If the U.S. does not guarantee "substantial deterrence" and only continues to oppose nuclear sharing (as it does with the NATO model), South Korea will inevitably have no choice but to arm itself with nuclear weapons to escape being held hostage by North Korea's nuclear threat indefinitely. As many American security experts have observed, South Korea has already reached a point where it should seriously consider nuclear armament.
In accordance with Article 10 of the Treaty on the Non-Proliferation of Nuclear Weapons, South Korea can claim justification for its withdrawal from the treaty by presenting the overriding interests of its national security.
China would obviously impose severe sanctions on South Korea in that case. But South Korea could then demand that China step forward by firmly pressuring North Korea into denuclearizing. Negotiations on the denuclearization of North Korea in any true sense would only be possible after this phase.
In a farewell interview with JTBC, Moon dismissed those politicians who want to consider the nuclear armament of South Korea as being "absurd" without providing persuasive alternatives. His position seems very complacent, even if his statement was made before the heightened security situation created by North Korea on April 25.

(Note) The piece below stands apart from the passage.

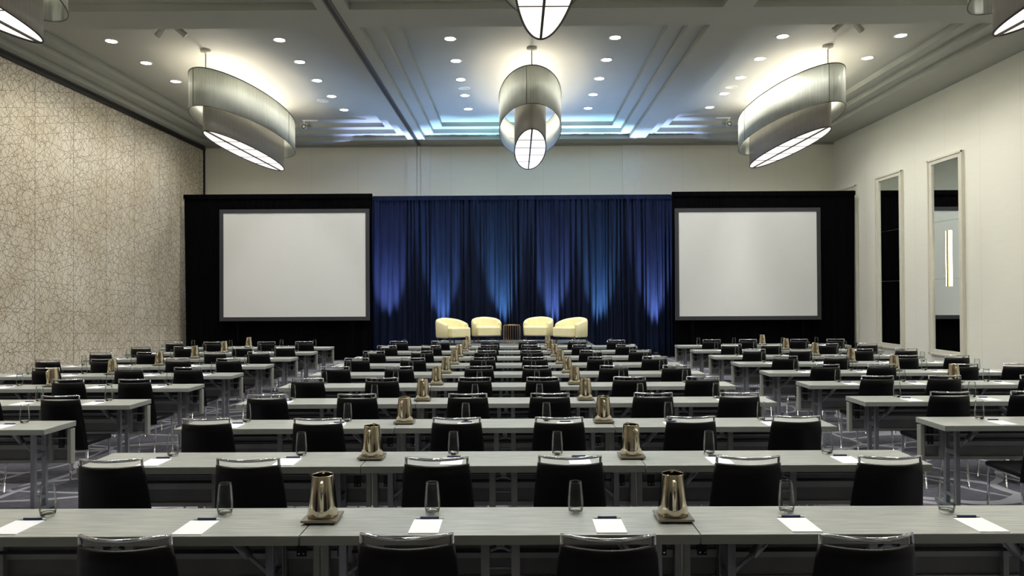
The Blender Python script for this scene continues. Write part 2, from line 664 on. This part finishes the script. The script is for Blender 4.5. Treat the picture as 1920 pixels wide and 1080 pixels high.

On that day its leader, Kim Jong-un, announced the decision to expand his country's doctrine on the use of nuclear weapons beyond deterrence to include the possibility of preemptive strikes for its "fundamental interests."
Yoon should communicate the urgency of South Korea's situation by presenting all options, including the possibility of a nuclear-armed South Korea, to Biden during their summit on May 21. It is South Korea, not the North, that needs brinkmanship now.